*JOB:* Give only the number of lines in these records that contain the word "Blender".

*DATA SHOWN:*

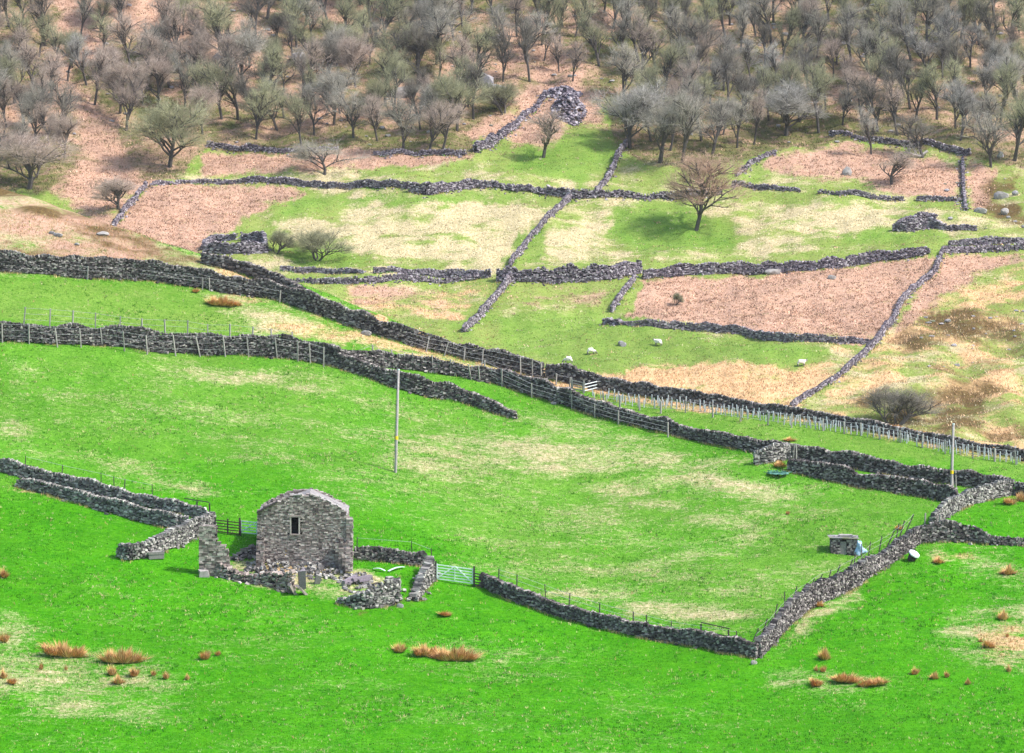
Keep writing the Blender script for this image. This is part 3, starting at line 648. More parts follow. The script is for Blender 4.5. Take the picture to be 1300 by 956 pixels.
small_ruin([([(1133,293),(1150,294),(1163,292),(1180,288),(1196,292),(1240,293)], [1.0,1.5,1.9,2.0,.8,.6]), ([(1138,288),(1160,280),(1190,280)], [.8,.9,.9])], 'low purple stone ruin above the wall at the right side', 1180, 291)

# the dry grass that grows along the foot of the walls
def foot_grass():
    for far, nm, lb in ((False, 'wall_foot_grass', 'fringe of long dry and green grass along the feet of the near walls'), (True, 'hill_wall_grass', 'fringe of rough grass along the feet of the walls on the far hillside')):
        XX, YY = [], []
        for P, th, f in WALLS:
            if f != far: continue
            P = np.array(P); d = np.linalg.norm(np.diff(P[:, :2], axis=0), axis=1); S = np.concatenate([[0], np.cumsum(d)])
            n = int(S[-1] * (34 if not far else 9)); q = rng.uniform(0, S[-1], n); x = np.interp(q, S, P[:, 0]); y = np.interp(q, S, P[:, 1])
            k = fbm(x, y, 2.0, 3, .6, 3) > .44; x, y, q = x[k], y[k], q[k]; e = .3
            dx = np.interp(q + e, S, P[:, 0]) - np.interp(q - e, S, P[:, 0]); dy = np.interp(q + e, S, P[:, 1]) - np.interp(q - e, S, P[:, 1]); L_ = np.hypot(dx, dy) + 1e-6
            o = np.where(rng.random(len(q)) < .7, np.sign(-dx + 1e-9) * 1, np.sign(dx)) * -1 * (th / 2 + np.abs(rng.normal(.04, .16, len(q))))
            o = -np.sign(dx) * (th / 2 + np.abs(rng.normal(.02, .16, len(q)))) * np.where(rng.random(len(q)) < .75, 1, -1)
            XX.append(x - dy / L_ * o); YY.append(y + dx / L_ * o)
        X, Y = np.concatenate(XX), np.concatenate(YY); n = len(X); m = (fbm(X, Y, 1.2, 3, .6, 9) + rng.normal(0, .08, n) > .46)[:, None]
        cols = np.where(m, np.array([.50, .40, .17]), np.array([.12, .30, .03])) * rng.uniform(.6, 1.2, (n, 1))
        blades(nm, lb, 'grass', X, Y, np.full(n, .24 if not far else .3), np.full(n, .045 if not far else .1), cols, n=2, spread=.06, lean=.7)
foot_grass()

# ------------------------------------------------------------------ the ruined barn
def panel(mb, u0, u1, top, th=.6, holes=(), L=.22, ch=.11, ragged=.03, yfront=0, both=True, base=-.3):
    """coursed stone face in local u (x), z; front face at y=yfront, thickness back along +y"""
    zmax = max(top(u) for u in np.linspace(u0, u1, 60))
    z = base; 
    while z < zmax:
        h = ch * random.uniform(.7, 1.3)
        for yy in ((yfront + .11,) if not both else (yfront + .11, yfront + th - .11)):
            n = int((u1 - u0) / (L * .6)) + 4; ln = rng.uniform(.5, 1.6, n) * L; s = u0 + np.cumsum(ln) - ln / 2
            e = np.minimum(s + ln / 2, u1 + rng.uniform(-.05, .04)) ; b = s - ln / 2; ok = e > b + .06; b, e = b[ok], e[ok]; s = (b + e) / 2; ln = e - b
            tp = np.array([top(x) for x in s]) + rng.normal(0, ragged, len(s))
            ok = z + h / 2 < tp
            for (a0, a1, b0, b1) in holes: ok &= ~((s + ln * .5 > a0) & (s - ln * .5 < a1) & (z + h > b0) & (z < b1))
            s, ln = s[ok], ln[ok]; n = len(s)
            if n: mb.boxes(np.stack([s, yy + rng.normal(0, .014, n), np.full(n, z + h / 2)], 1), np.stack([ln * .965, rng.uniform(.22, .27, n), np.full(n, h * .95)], 1), jit=.07, roll=rng.normal(0, .03, n), yaw=rng.normal(0, .03, n), pitch=rng.normal(0, .02, n))
        z += h
    # heart of the wall, in narrow uprights that stop at openings
    for u in np.arange(u0 + .15, u1 - .1, .2):
        tp = top(u) - .12; spans = [(base, tp)]
        for (a0, a1, b0, b1) in holes:
            if a0 - .1 < u < a1 + .1: spans = [(base, b0 - .02), (b1 + .02, tp)]
        for lo, hi in spans:
            if hi > lo: mb.boxes([[u, yfront + th / 2, (lo + hi) / 2]], [.205, th - .2, hi - lo], m=1)
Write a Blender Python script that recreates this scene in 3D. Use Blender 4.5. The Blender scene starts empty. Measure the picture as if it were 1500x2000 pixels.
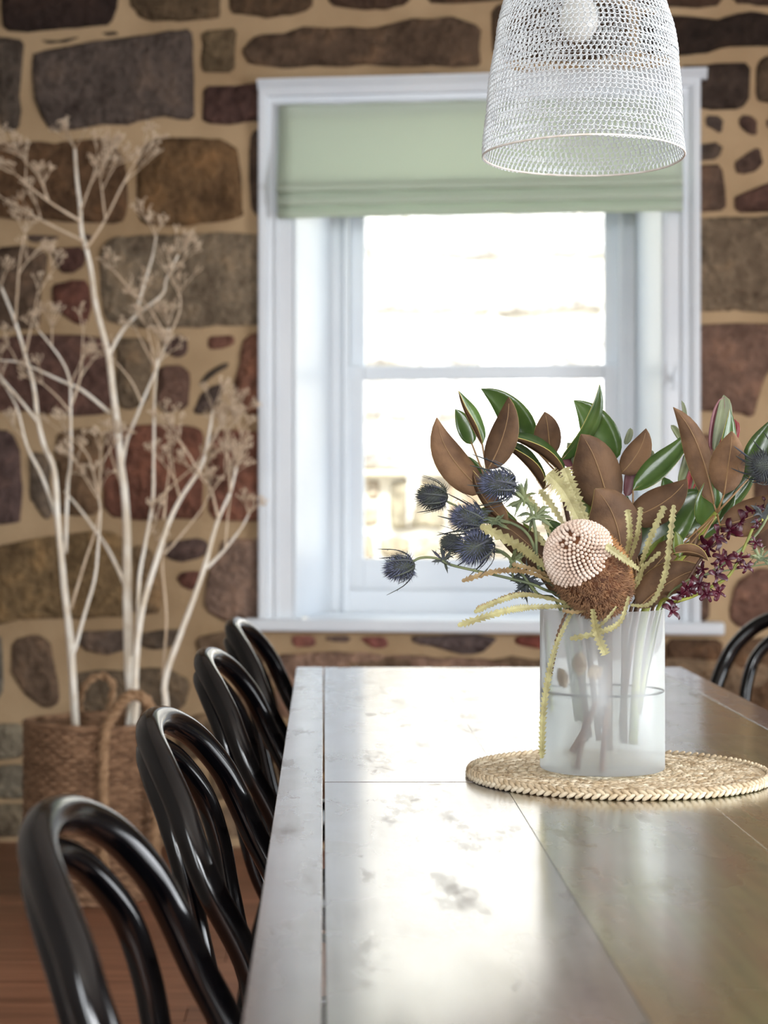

*RESULT OF THIS EXERCISE:* 2